» **AIM OF THE TASK**: Filter the data for lines with the word "script", then copy every line so identified.

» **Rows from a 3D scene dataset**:
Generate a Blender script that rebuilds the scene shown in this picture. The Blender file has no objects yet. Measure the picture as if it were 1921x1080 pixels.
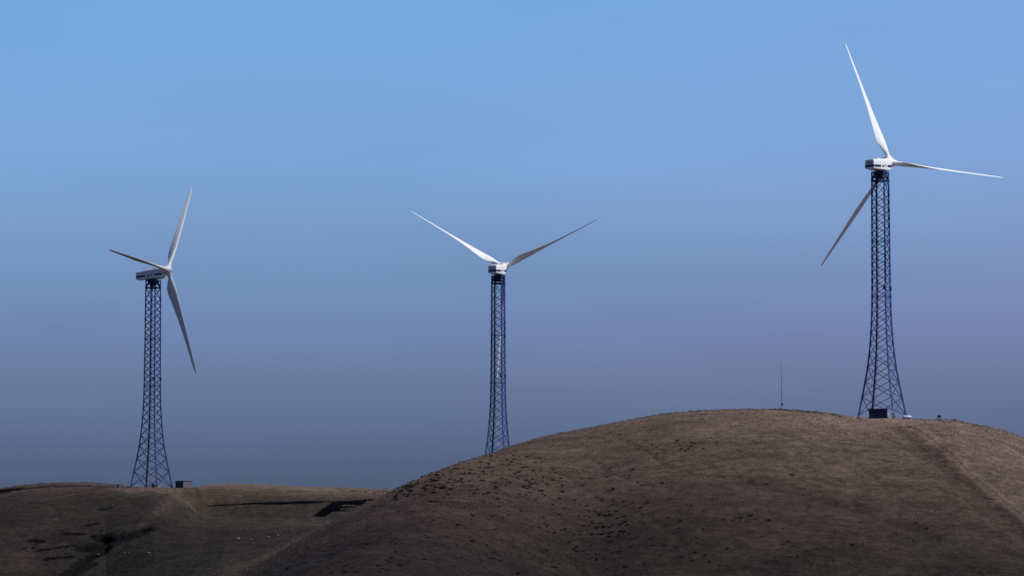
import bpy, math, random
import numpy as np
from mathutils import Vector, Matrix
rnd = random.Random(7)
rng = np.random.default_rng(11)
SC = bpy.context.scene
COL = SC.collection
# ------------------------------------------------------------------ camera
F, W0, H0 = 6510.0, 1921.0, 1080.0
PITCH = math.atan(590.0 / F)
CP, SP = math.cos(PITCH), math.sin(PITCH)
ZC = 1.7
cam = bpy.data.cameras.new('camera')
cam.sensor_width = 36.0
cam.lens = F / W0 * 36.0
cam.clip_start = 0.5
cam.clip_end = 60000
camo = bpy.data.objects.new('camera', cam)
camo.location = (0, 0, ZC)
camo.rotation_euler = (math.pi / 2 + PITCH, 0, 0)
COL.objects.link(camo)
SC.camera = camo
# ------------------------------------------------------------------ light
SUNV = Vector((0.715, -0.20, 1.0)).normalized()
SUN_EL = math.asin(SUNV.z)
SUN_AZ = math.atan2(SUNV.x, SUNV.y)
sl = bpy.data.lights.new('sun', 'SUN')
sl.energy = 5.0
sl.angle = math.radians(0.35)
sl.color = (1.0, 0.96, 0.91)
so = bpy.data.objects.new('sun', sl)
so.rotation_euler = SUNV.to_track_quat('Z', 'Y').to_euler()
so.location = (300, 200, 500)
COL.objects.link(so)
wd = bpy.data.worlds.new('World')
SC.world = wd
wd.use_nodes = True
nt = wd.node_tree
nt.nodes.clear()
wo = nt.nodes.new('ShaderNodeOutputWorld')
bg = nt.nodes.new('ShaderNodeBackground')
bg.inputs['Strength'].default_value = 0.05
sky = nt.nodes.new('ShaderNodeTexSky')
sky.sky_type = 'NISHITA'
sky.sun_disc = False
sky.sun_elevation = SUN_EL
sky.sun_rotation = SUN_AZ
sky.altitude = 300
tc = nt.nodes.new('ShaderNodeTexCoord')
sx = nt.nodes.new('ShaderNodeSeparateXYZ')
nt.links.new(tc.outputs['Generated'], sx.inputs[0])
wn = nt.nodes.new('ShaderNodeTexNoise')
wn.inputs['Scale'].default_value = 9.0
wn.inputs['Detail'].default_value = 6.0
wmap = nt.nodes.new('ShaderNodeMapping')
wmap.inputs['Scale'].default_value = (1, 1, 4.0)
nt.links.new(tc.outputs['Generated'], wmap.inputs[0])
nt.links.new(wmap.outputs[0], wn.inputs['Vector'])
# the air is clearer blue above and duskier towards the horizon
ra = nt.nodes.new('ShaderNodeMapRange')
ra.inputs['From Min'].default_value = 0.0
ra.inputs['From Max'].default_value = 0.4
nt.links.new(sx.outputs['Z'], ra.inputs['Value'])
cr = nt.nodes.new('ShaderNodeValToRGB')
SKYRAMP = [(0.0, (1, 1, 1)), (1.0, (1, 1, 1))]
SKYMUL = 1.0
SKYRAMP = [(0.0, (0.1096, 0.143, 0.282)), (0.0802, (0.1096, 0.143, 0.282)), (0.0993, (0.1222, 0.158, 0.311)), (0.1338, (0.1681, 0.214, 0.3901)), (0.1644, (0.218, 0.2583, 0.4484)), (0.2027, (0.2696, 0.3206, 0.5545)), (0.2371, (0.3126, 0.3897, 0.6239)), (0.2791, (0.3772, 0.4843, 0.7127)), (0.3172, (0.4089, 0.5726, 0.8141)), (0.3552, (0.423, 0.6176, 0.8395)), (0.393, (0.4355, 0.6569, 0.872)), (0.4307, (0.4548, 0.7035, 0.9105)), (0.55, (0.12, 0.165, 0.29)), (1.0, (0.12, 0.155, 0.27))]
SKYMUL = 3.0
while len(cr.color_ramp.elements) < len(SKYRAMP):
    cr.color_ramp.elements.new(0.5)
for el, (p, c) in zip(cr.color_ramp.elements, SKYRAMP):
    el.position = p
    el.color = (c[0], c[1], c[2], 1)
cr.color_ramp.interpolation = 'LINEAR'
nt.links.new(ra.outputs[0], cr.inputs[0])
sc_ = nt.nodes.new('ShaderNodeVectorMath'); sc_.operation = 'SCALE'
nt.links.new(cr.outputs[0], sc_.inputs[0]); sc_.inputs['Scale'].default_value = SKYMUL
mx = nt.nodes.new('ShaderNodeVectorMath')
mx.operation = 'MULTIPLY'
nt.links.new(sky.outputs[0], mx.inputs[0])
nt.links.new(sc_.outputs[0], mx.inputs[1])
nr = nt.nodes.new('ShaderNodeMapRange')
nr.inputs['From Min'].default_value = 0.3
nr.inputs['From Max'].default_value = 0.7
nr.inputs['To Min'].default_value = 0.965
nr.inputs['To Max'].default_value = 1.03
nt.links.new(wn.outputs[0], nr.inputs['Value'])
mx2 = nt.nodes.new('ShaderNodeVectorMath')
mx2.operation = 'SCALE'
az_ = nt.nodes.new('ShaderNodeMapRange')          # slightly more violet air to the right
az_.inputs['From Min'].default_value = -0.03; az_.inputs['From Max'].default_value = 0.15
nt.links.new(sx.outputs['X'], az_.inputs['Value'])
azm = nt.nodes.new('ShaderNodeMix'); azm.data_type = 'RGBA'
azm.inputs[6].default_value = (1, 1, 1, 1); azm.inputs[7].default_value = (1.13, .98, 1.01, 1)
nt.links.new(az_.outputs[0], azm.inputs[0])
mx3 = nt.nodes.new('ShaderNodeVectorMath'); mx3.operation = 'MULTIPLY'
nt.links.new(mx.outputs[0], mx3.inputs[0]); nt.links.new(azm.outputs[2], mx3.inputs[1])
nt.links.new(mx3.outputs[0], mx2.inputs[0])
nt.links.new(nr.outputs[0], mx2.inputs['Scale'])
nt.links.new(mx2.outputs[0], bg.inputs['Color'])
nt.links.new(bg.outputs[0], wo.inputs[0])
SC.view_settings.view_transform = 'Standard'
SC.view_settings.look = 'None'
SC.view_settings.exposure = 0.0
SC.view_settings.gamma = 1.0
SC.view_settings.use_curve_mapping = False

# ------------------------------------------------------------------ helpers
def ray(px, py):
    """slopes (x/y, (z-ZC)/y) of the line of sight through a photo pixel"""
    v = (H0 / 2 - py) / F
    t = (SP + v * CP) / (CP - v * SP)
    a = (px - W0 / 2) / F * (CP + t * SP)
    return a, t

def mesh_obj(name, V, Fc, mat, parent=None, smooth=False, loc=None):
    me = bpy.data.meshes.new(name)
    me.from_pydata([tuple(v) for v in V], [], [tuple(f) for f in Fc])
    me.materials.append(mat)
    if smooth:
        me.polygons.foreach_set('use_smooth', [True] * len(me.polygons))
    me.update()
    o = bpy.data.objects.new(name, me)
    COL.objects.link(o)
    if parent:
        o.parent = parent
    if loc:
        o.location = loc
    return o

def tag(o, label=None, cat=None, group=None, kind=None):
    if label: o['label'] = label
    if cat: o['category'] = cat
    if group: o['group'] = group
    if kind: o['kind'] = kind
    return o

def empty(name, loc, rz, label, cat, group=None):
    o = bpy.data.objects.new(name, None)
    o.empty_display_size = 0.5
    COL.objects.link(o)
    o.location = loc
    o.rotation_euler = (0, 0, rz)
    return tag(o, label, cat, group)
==
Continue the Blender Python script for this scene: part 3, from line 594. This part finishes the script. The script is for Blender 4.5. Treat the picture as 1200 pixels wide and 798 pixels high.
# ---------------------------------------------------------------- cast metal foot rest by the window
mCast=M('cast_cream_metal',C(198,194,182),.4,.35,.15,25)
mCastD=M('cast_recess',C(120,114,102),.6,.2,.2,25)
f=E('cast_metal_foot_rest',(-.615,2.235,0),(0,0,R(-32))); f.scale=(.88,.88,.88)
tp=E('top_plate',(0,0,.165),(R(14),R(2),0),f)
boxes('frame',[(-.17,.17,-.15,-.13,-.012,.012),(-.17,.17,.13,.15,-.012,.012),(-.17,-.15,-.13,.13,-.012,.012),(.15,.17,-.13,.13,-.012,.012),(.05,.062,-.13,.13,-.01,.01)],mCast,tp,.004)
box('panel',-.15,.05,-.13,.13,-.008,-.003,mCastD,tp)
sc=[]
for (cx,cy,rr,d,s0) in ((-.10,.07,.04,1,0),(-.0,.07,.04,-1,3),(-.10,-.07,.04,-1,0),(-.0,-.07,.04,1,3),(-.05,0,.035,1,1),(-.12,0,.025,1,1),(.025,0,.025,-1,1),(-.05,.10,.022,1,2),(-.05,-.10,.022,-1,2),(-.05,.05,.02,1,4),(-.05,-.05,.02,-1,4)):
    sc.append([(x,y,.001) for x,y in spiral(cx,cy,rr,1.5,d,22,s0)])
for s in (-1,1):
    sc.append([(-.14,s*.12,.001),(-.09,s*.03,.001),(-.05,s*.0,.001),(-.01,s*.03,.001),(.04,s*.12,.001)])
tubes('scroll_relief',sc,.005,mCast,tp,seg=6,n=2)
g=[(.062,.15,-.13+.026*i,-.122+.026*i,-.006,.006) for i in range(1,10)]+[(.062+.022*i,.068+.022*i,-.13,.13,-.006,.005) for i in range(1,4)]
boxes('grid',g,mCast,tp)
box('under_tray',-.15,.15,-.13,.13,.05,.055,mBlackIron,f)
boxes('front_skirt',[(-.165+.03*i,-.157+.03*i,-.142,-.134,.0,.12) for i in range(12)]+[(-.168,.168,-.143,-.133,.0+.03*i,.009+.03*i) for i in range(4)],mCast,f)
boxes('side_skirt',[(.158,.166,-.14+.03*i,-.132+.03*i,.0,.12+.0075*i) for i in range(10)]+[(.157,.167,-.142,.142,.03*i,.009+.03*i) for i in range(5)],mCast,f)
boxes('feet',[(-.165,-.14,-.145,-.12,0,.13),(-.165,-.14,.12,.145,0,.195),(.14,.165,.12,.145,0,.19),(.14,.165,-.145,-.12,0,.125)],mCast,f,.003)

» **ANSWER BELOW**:
Generate a Blender script that rebuilds the scene shown in this picture. The Blender file has no objects yet. Measure the picture as if it were 1921x1080 pixels.
Continue the Blender Python script for this scene: part 3, from line 594. This part finishes the script. The script is for Blender 4.5. Treat the picture as 1200 pixels wide and 798 pixels high.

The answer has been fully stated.